Grr, sorry about that, I actually missed to copy-paste the AND:
/* check for bad alignment of source */
testl $7, %esi
jz 102f /* already aligned */
movl %esi,%ecx
andl $7,%ecx
subl $8,%ecx
negl %ecx
subl %ecx,%edx
0: movb (%rsi),%al
movb %al,(%rdi)
incq %rsi
incq %rdi
decl %ecx
jnz 0b
I basically am proposing to move the unlikely case out of line and
optimize the likely one.
> So your "movl %esi,%ecx" needs to be somthing that just copies the
> low three bits and zeroes the high part of %ecx. Is there a cute
> way to do that in x86 assembler?
We could do some funky games with byte-sized moves but those are
generally slower anyway so doing the default operand size thing should
be ok.
> I copied that loop from arch/x86/lib/copy_user_64.S:__copy_user_nocache()

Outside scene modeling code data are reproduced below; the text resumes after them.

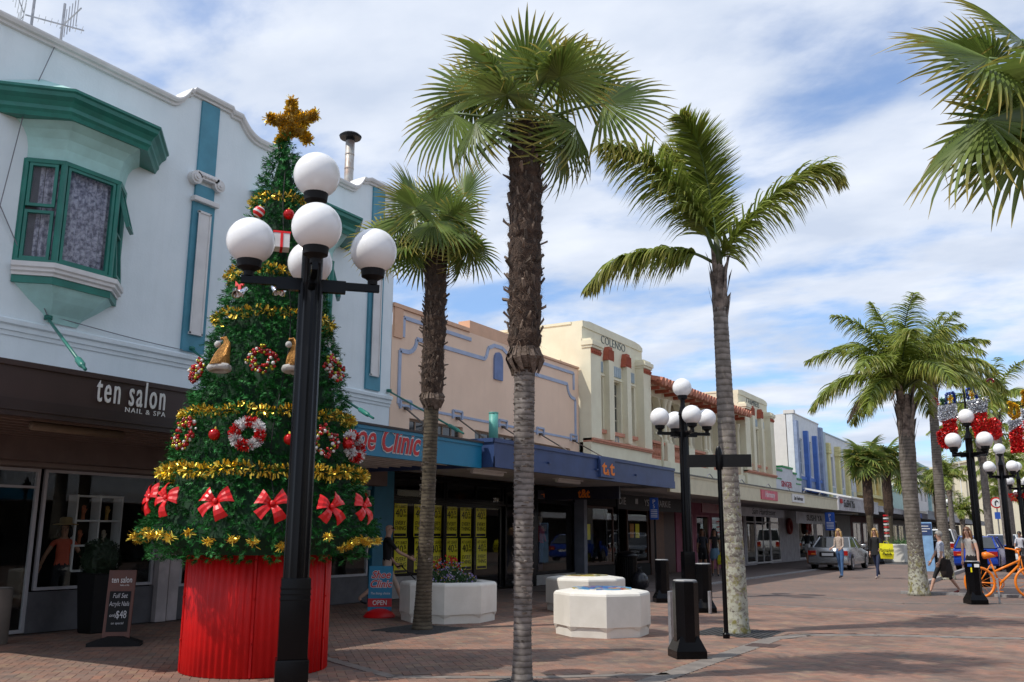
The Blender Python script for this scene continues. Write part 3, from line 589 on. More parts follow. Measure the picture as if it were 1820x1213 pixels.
mb = MB(); mb.box(XS - .1, XS + .0, 11.06, 16.25, 2.44, 2.88); mb.build('bulkhead', shop_blue, WB)
mb = MB(); mb.box(XS - .1, XS + .06, 16.27, 16.98, .01, 2.9); mb.build('pilaster_blue', shop_blue, WB)
mb = MB(); mb.box(XS - 4.2, XS - .1, 10.82, 10.86, .02, 2.85); mb.build('partition', dark, WB)
for (y, yy) in ((7.8, 0), (10.45, 0), (13.2, 0), (15.95, 0)): stay(WB, y, 4.62, y - 1.2, -9.92, 3.40, green)
mb = MB(); mb.tube([(-10.9, 6.6, 2.78), (-10.9, 7.9, 2.78)], .055, 8); t_ = mb.build('strip_light', M('dusty_fitting', (.18, .14, .10), .6), WB, True)
mb = MB(); mb.box(-12.3, -11.9, 10.0, 10.5, 2.62, 2.8); mb.build('canopy_light', whitep, WB)
# cable across the wall
mb = MB(); pts = [(XF + .03, 5.6, 8.2), (XF + .04, 7.6, 4.95), (XF + .08, 7.75, 4.66)]; mb.tube(pts, .008, 5)
mb.tube([(XF + .06, 7.75 + t * 2.5 / 10, 4.66 - .10 * math.sin(math.pi * t / 20)) for t in range(11)], .008, 5); mb.tube([(XF + .02, 7.45, 9.0), (XF + .15, 7.2, 8.3), (XF + .16, 7.0, 7.6), (XF + .05, 6.8, 5.4)], .008, 5); mb.build('cable', M('cable_grey', (.2, .2, .22), .6), WB)
# roof things
def aerial(x, y, z, label, big):
    t_ = thing('tv_aerial', label, 'aerial', (x, y, z)); mb = MB(); mb.tube([(x, y, z - .4), (x, y, z + .95)], .022, 6); mb.build('mast', steel, t_)
    mb = MB(); a = Vector((.45, .9, 0)).normalized() if big else Vector((.9, -.2, .0)).normalized(); b = Vector((-a.y, a.x, 0)); c = Vector((x, y, z + .55))
    mb.tube([c - a * .1, c + a * .75], .013, 5)
    if big:
        for k in range(9): mb.tube([c + a * (k * .09) - b * .12, c + a * (k * .09) + b * .12], .006, 4)
        for s_ in (-1, 1):
            mb.tube([c - a * .12 + Vector((0, 0, .02 * s_)), c - a * .3 + Vector((0, 0, .42 * s_))], .008, 4)
            for k in range(5): q = c - a * (.12 + .04 * k) + Vector((0, 0, (.05 + .09 * k) * s_)); mb.tube([q - b * .45, q + b * .45], .008, 4)
    else:
        for k in range(6): q = c + a * (k * .12); mb.tube([q - Vector((0, 0, .25)), q + Vector((0, 0, .25))], .008, 4)
    mb.build('antenna', steel, t_)
aerial(XF - .4, 7.25, 8.9, 'silver grid television aerial leaning over the white parapet corner', True); aerial(XF - .4, 7.75, 9.0, 'tall thin television aerial mast with looped dipole on white parapet', False)
ch = thing('chimney_flue', 'galvanised chimney flue with black cap rising above white parapet', 'chimney', (XF - .5, 14.9, 8.6))
mb = MB(); mb.tube([(XF - .5, 14.9, 8.6), (XF - .5, 14.9, 9.35), (XF - .5, 14.9, 10.35)], .105, 14)
for z in (9.3, 9.65, 10.0): mb.lathe([(.11, 0), (.112, .02), (.11, .04)], (XF - .5, 14.9, z), 14)
mb.build('pipe', M('weathered_zinc', (.42, .42, .40), .5, .4, c2=(.3, .22, .18), scale=5), ch, True)
mb = MB(); mb.lathe([(.1, 10.33), (.1, 10.42), (.24, 10.42), (.26, 10.47), (.2, 10.52), (.03, 10.55)], (XF - .5, 14.9, 0), 16); mb.build('cap', blackm, ch)
# items in the salon window
sh = thing('display_shelf', 'white display shelf of model hands inside the salon window', 'shelf', (XS - .9, 9.95, .9)); x0 = XS - .9
mb = MB()
for y in (9.55, 9.98, 10.41): mb.box(x0 - .12, x0 + .12, y - .015, y + .015, .85, 2.1)
for z in (.85, 1.26, 1.67, 2.08): mb.box(x0 - .12, x0 + .12, 9.566, 9.964, z - .015, z + .015); mb.box(x0 - .12, x0 + .12, 9.996, 10.394, z - .015, z + .015)
mb.build('frame', whitep, sh)
for k, (y, z) in enumerate(((9.75, 1.69), (10.2, 1.69), (9.72, 1.28), (10.17, 1.28), (9.8, .87), (10.2, .87))):
    mb = MB(); mb.tube([(x0, y, z), (x0, y, z + .1), (x0, y + .01, z + .17)], [.03, .026, .04], 8)
    for q in range(4): mb.tube([(x0, y - .025 + q * .018, z + .16), (x0, y - .03 + q * .021, z + .25 - abs(q - 1.5) * .012)], [.011, .007], 5)
    mb.tube([(x0, y + .03, z + .12), (x0, y + .06, z + .18)], [.012, .008], 5)
    tag(mb.build('model_hand', [M('hand_orange', (.45, .13, .05)), M('hand_ochre', (.5, .3, .08)), M('hand_pale', (.5, .42, .33))][(0, 1, 0, 2, 2, 2)[k]], None), ['orange', 'ochre', 'dark orange', 'pale', 'white cream', 'bone coloured'][k] + ' model hand standing on the ' + ['top left', 'top right', 'middle left', 'middle right', 'bottom left', 'bottom right'][k] + ' shelf in the salon', 'model hand', 'model hands on the salon shelf')
pt = thing('potted_topiary', 'black tall planter with dark clipped ball beside the salon door', 'potted plant', (-12.75, 9.05, 0))
mb = MB(); mb.lathe([(.2, 0), (.22, .02), (.3, .85), (.31, .88), (.27, .88), (.26, .8)], (-12.75, 9.05, 0), 4, 0, R(45)); mb.build('pot', blackm, pt)
mb = MB()
for k in range(1500):
    d = Vector((rnd.gauss(0, 1), rnd.gauss(0, 1), rnd.gauss(0, 1))).normalized(); c = Vector((-12.75, 9.05, 1.08)) + d * (.29 + rnd.uniform(-.02, .02)); u = d.orthogonal().normalized() * .018; v = (d.cross(u).normalized() + d * rnd.uniform(0, 1)) * .022
    mb.add([c - u, c + u, c + v * 1.6], [(0, 1, 2)])
mb.ball((-12.75, 9.05, 1.08), .27, 12); mb.build('foliage', M('box_leaf', (.012, .03, .012), .6, isl=.4), pt, False, False)
mb = MB(); mb.lathe([(.16, 0), (.17, .02), (.17, .72), (.15, .74), (.14, .7)], (-12.6, 7.45, 0), 18); tag(mb.build('litter_bin', M('bin_beige', (.16, .14, .12), .5), None, 'auto'), 'beige metal bin standing by the dark salon doorway', 'bin')

# ---------- peach building
PB = thing('peach_building', 'low peach building with powder blue mouldings and a blind facade', 'building', (XF, 16.05, 0))
wins = [(16.78, 19.0, 3.78, 4.10), (19.55, 22.1, 3.78, 4.10), (22.35, 24.9, 3.72, 4.04)]
mb = MB(); wallgrid(mb, XF, 16.04, 25.5, 2.9, 6.60, wins, .3); mb.add([(XF, 16.04, 6.6), (XF, 25.5, 6.6), (XF - .36, 25.5, 6.6), (XF - .36, 16.04, 6.6)], [(0, 1, 2, 3)]); mb.build('wall', peach, PB)
mass(PB, 16.04, 25.49, 6.3, peach)
mb = MB(); mb.box(XF - .36, XF + .0, 19.25, 21.3, 6.601, 6.93); mb.box(XF - .36, XF - .0, 21.3, 21.6, 6.601, 6.80)
mb.box(XF - .38, XF + .05, 16.04, 19.22, 6.605, 6.70); mb.box(XF - .38, XF + .04, 21.62, 25.5, 6.605, 6.67); mb.box(XF, XF + .035, 16.08, 16.4, 5.9, 6.60); mb.build('coping', peach_trim, PB)
def strip(root, pts, wd, mat, nm, q=.03):
    mb = MB()
    for a, b in zip(pts, pts[1:]):
        a = Vector(a); b = Vector(b); d = (b - a).normalized(); n_ = Vector((-d.y, d.x)) * wd / 2; e = d * wd * .0
        mb.prism([tuple(a - n_), tuple(b - n_), tuple(b + n_), tuple(a + n_)], 'x', XF, XF + q)
    return mb.build(nm, mat, root)
def arc(cy, cz, r, a0, a1, n=8): return [(cy + r * math.cos(R(a0 + (a1 - a0) * k / n)), cz + r * math.sin(R(a0 + (a1 - a0) * k / n))) for k in range(n + 1)]
strip(PB, [(16.45, 5.95), (16.45, 6.42), (19.3, 6.42)], .09, powder, 'moulding')
strip(PB, [(21.62, 6.42), (25.15, 6.42), (25.15, 5.9)], .09, powder, 'moulding')
strip(PB, [(16.34, 4.38), (16.34, 5.62)] + arc(16.7, 5.62, .0, 180, 90, 1)[:0] + [(16.6, 5.63)] + arc(16.6, 6.0, .37, -90, 0) + [(19.95, 6.02), (20.05, 6.10), (20.15, 6.35), (20.45, 6.47), (20.85, 6.47), (21.15, 6.35), (21.25, 6.10), (21.35, 6.02), (24.7, 6.02)] + arc(25.1, 6.0, .37, 180, 270) + [(25.25, 5.6), (25.25, 4.38)], .10, powder, 'moulding', .025)
strip(PB, [(16.34, 4.36), (25.25, 4.36)], .06, powder, 'moulding', .02)
mb = MB(); mb.prism([(20.42, 5.55), (20.85, 5.55), (20.85, 6.1)] + [(p[0], p[1]) for p in arc(20.635, 6.1, .215, 0, 180, 6)] + [(20.42, 6.1)], 'x', XF, XF + .05); mb.build('niche_panel', M('niche_blue', (.17, .23, .42), .7), PB)
for (y, yy) in ((16.6, 14.6), (18.72, 16.6), (20.9, 18.8), (22.98, 20.8), (25.1, 22.9)):
    strip(PB, [(y - .2, 4.28), (y - .2, 4.48), (y + .2, 4.48), (y + .2, 4.28)], .05, powder, 'stay_bracket', .05); stay(PB, y, 4.30, yy, -10.5, 3.42, M('stay_rusty', (.10, .08, .07), .6), .02)
for w_ in wins: window(PB, w_[0], w_[1], w_[2], w_[3], XF - .1, M('clerestory_frame', (.33, .24, .18), .7), 6, 1, glass_d, .05)
mb = MB(); mb.tube([(-10.2, 16.3, 3.35), (-10.2, 16.3, 4.0)], .1, 16); mb.lathe([(.1, 0), (.105, .0), (.105, .03), (.1, .03)], (-10.2, 16.3, 3.98), 16); tag(mb.build('vent_pipe', M('verdigris_pipe', (.12, .42, .36), .5), None, True), 'short green vent pipe standing on top of the blue canopy', 'vent pipe')
# shoe shop canopy board
SB = thing('shoe_shop_canopy', 'bright blue shoe shop canopy with slatted underside over the pavement', 'canopy', (-9.9, 10.1, 2.8))
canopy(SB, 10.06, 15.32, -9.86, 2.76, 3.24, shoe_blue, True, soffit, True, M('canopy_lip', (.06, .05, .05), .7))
mb = MB(); text(mb, 'Shoe Clinic', (-9.852, 11.02, 2.86), size=.60, sx=.80, shear=.3, bold=.024, ext=.004, spacing=1.0); t_ = mb.build('lettering_outline', whitep, SB)
mb = MB(); text(mb, 'Shoe Clinic', (-9.846, 11.02, 2.86), size=.60, sx=.80, shear=.3, bold=.006, ext=.009, spacing=1.0); mb.build('lettering', redl, SB)
# navy canopy
NC = thing('navy_canopy', 'long navy blue canopy with a raised rail running past two shops', 'canopy', (-9.6, 15.4, 2.8))
mb = MB(); x1 = -9.62; y0, y1 = 15.4, 25.3
mb.box(XS, x1 - .005, y0, y1, 2.90, 2.93); s_ = mb.build('soffit', soffit, NC)
mb = MB(); mb.box(x1 - .08, x1, y0, y1, 2.78, 3.32); mb.box(x1, x1 + .03, y0 - .03, y1, 3.28, 3.36); mb.box(x1, x1 + .02, y0 - .02, y1, 2.78, 2.99)
mb.box(XS + .6, x1 - .08, y0, y0 + .06, 2.78, 3.32); mb.box(XS + .6, x1 + .028, y0 - .03, y0, 3.28, 3.36); mb.box(XS + .6, x1 + .02, y0 - .02, y0, 2.78, 2.99); mb.build('fascia', navy, NC)
mb = MB(); mb.prism([(XF + .005, 2.94), (XF + .005, 3.4), (x1 - .09, 3.27), (x1 - .09, 2.94)], 'y', y0 + .07, y1 - .01); mb.build('canopy_roof', roofm, NC)
for y in (17.6, 20.0, 22.4): mb = MB(); mb.box(x1 + .0, x1 + .06, y, y + .1, 2.99, 3.03); mb.build('bracket', navy, NC)
for y in (17.0, 21.0): mb = MB(); mb.tube([(-11.2, y, 2.84), (-11.2, y + 1.3, 2.84)], .05, 8); mb.box(-11.3, -11.1, y - .05, y + 1.35, 2.87, 2.9); mb.build('strip_light', whitep, NC)
def ttsign(x, y0, w_, z0, h, label, face=FACE_X, bg=navy, depth=.08):
    t_ = thing('shop_sign', label, 'sign', (x, y0, z0)); mb = MB()
    if face is FACE_X: mb.bbox(x - depth, x, y0, y0 + w_, z0, z0 + h, .015); p0 = (x + .004, y0 + w_ * .12, z0 + h * .16)
    else: mb.box(x, x + w_, y0, y0 + depth, z0, z0 + h); p0 = (x + w_ * .5 - h * .25, y0 - .004, z0 + h * .12)
    mb.build('board', bg, t_)
    k = 1.0 if face is FACE_X else 1.0; S_ = h * .95; mb = MB(); px = p0[0]; py = p0[1]
    if face is FACE_X:
        text(mb, 't', (px, py - w_ * .02, z0 + h * .16), face, size=S_, sx=w_ / h * .95, bold=.02 * S_, ext=.006); text(mb, '&', (px, py + w_ * .27, z0 + h * .13), face, size=S_ * .42, sx=w_ / h * .75, bold=.008 * S_, ext=.006); text(mb, 't', (px, py + w_ * .52, z0 + h * .16), face, size=S_, sx=w_ / h * .95, bold=.02 * S_, ext=.006)
    else:
        text(mb, 't&t', (px, py, z0 + h * .16), face, size=S_, sx=.85, bold=.03 * S_, ext=.006)
    mb.build('lettering', orangep, t_); return t_
ttsign(-9.53, 20.15, .82, 2.84, .5, 'square navy sign with orange letters t&t on canopy front')
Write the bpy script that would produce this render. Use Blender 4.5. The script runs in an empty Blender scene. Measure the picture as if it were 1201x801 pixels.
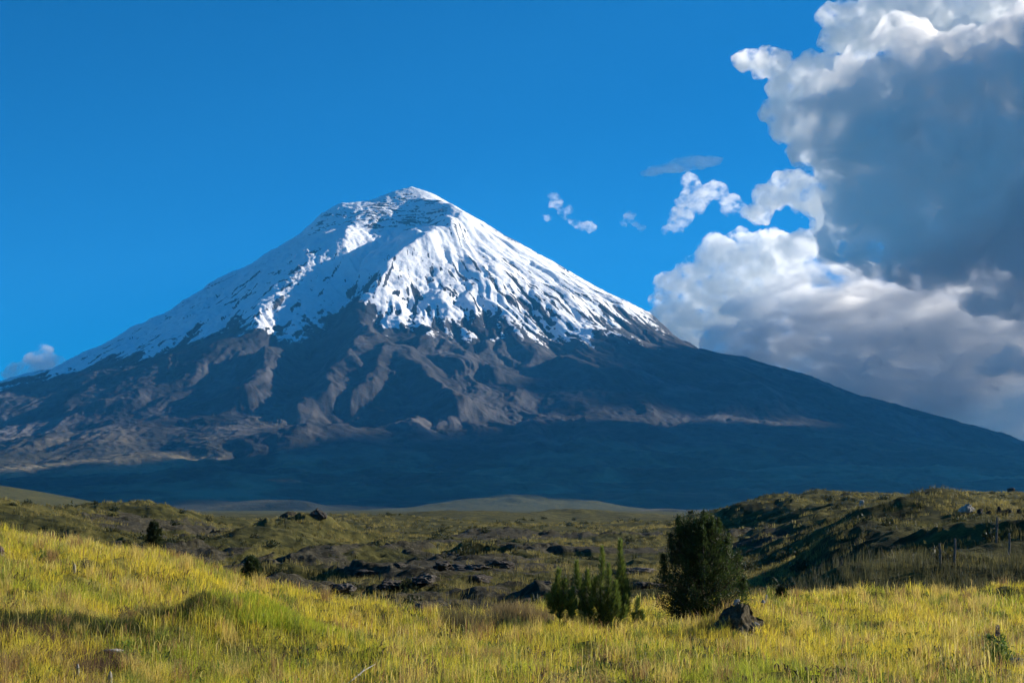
import bpy, bmesh, math, random
import numpy as np
from mathutils import Vector, Matrix

random.seed(7)
rng = np.random.default_rng(7)
R = math.radians
scene = bpy.context.scene
COL = scene.collection

# ------------------------------------------------------------------ camera
F, CX, CY, HY = 1800.0, 600.5, 400.5, 598.0      # focal length and horizon in photo pixels
EYE = 2.6
PITCH = math.atan((HY - CY) / F)
cp, sp = math.cos(PITCH), math.sin(PITCH)

def ray(px, py):
    u, v = (px - CX) / F, (CY - py) / F
    return np.array([u, cp - v * sp, sp + v * cp])

def at(px, py, y):
    """world point seen at a photo pixel, y metres ahead of the camera"""
    r = ray(px, py)
    return np.array([r[0], r[1], r[2]]) * (y / r[1]) + np.array([0, 0, EYE])

cam = bpy.data.cameras.new('camera')
cam.sensor_width = 36.0
cam.lens = 36.0 * F / 1201.0
cam.clip_start, cam.clip_end = 0.5, 200000.0
camo = bpy.data.objects.new('camera', cam)
COL.objects.link(camo)
camo.location = (0, 0, EYE)
camo.rotation_euler = (math.pi / 2 + PITCH, 0, 0)
scene.camera = camo

# ------------------------------------------------------------------ noise
_p = np.random.default_rng(11).permutation(256)
PERM = np.concatenate([_p, _p, _p])
_g = np.random.default_rng(12).normal(size=(256, 3))
GRAD = _g / np.linalg.norm(_g, axis=1, keepdims=True)
_a = np.random.default_rng(13).uniform(0, 2 * math.pi, 256)
GX, GY = np.cos(_a), np.sin(_a)

def fade(t): return t * t * t * (t * (t * 6 - 15) + 10)

def noise2(x, y):
    xi, yi = np.floor(x).astype(np.int64), np.floor(y).astype(np.int64)
    xf, yf = x - xi, y - yi
    xi &= 255; yi &= 255
    u, v = fade(xf), fade(yf)
    def g(ix, iy, fx, fy):
        h = PERM[PERM[ix] + iy]
        return GX[h] * fx + GY[h] * fy
    a = g(xi, yi, xf, yf); b = g(xi + 1, yi, xf - 1, yf)
    c = g(xi, yi + 1, xf, yf - 1); d = g(xi + 1, yi + 1, xf - 1, yf - 1)
    return 1.5 * ((a + u * (b - a)) * (1 - v) + (c + u * (d - c)) * v)

def noise3(p):
    i = np.floor(p).astype(np.int64); f = p - i; i &= 255
    u = fade(f)
    out = 0
    for dx in (0, 1):
        for dy in (0, 1):
            for dz in (0, 1):
                h = PERM[PERM[PERM[i[:, 0] + dx] + i[:, 1] + dy] + i[:, 2] + dz]
                w = (u[:, 0] if dx else 1 - u[:, 0]) * (u[:, 1] if dy else 1 - u[:, 1]) * (u[:, 2] if dz else 1 - u[:, 2])
                out = out + w * (GRAD[h] * (f - np.array([dx, dy, dz]))).sum(1)
    return 1.6 * out

def fbm2(x, y, n=4, g=0.5, l=2.03):
    s, a = 0, 1.0
    for k in range(n):
        s = s + a * noise2(x + 17.3 * k, y - 9.1 * k); x, y, a = x * l, y * l, a * g
    return s

def ridged2(x, y, n=4, g=0.5, l=2.07):
    s, a, t = 0, 1.0, 0
    for k in range(n):
        s = s + a * (1 - 2.2 * np.abs(noise2(x + 31.7 * k, y + 5.3 * k))); t += a
        x, y, a = x * l, y * l, a * g
    return s / t

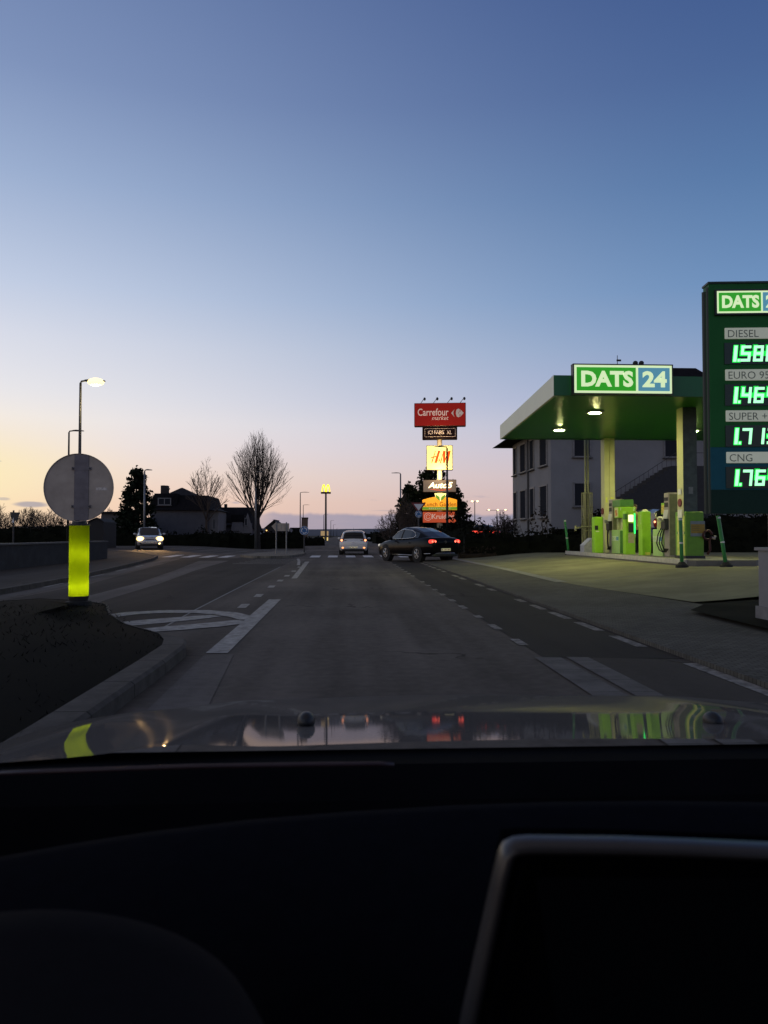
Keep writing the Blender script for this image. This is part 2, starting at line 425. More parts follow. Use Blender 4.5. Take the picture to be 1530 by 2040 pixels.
mb = MB(); pl = [G(1375, 1218, .13), G(1408, 1204, .16), G(1506, 1197, .2), (9.5, 12.6, .3), (9.5, 7, .3), G(1540, 1258, .13)]
mb.add([(p[0], p[1], p[2] + .02) for p in pl], [tuple(range(len(pl) - 1, -1, -1))]); mb.build('planting_bed', m_soil, kind='structure')
mb = MB(); mb.quad((5.9, -10, .12), (40, -10, .3), (40, 12.5, .38), (5.76, 12.49, .1185)); mb.build('verge', m_soil, kind='structure')

# left pavement and kerb, grass bank
sw = [(-7.3, -12), (-7.3, 16), (-7.5, 21), (-8.5, 30), (-9.5, 38), (-10.1, 41.2), (-11.2, 43.6), (-13.5, 46.5), (-17, 49.5), (-24, 53), (-40, 58)]
mb = MB()
back = [(-12.0, p[1]) if p[1] < 37 else (-11.9 - (p[1] - 37) * .9 if p[1] < 47 else p[0] - 3.5, min(p[1], 41 + (p[1] - 41) * .55)) for p in sw]
for i in range(len(sw) - 1):
    a, b, c, d = sw[i], sw[i + 1], back[i + 1], back[i]
    mb.add([(p[0], p[1], gz(*p) + .1) for p in (a, b, c, d)], [(0, 1, 2, 3)])
mb.build('footway', asphalt('footway_asphalt', (.060, .053, .048), .2), kind='structure')
mb = MB()
for i in range(len(sw) - 1):
    a, b = Vector(sw[i]), Vector(sw[i + 1]); d = (b - a).normalized(); nn_ = Vector((d.y, -d.x))
    q = [a, b, b + nn_ * .14, a + nn_ * .14]
    zt = [gz(*p) for p in q]
    mb.add([(p.x, p.y, z + .115) for p, z in zip(q, zt)] + [(p.x, p.y, z - .02) for p, z in zip(q, zt)], [(3, 2, 1, 0), (2, 3, 7, 6), (0, 1, 5, 4)])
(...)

> I guess the answer depends on whether you generally copy enough
> cache lines to save enough time to cover the cost of saving and
> restoring those registers.
Well, that function will run on modern hw with a stack engine so I'd
assume those 4 pushes and pops would be paid for by the increased
registers count for the data shuffling.
But one could take out that function do some microbenchmarking with
different sizes and once with the current version and once with the
pushes and pops of r1[2-5] to see where the breakeven is.
--
Regards/Gruss,
Boris.
ECO tip #101: Trim your mails when you reply.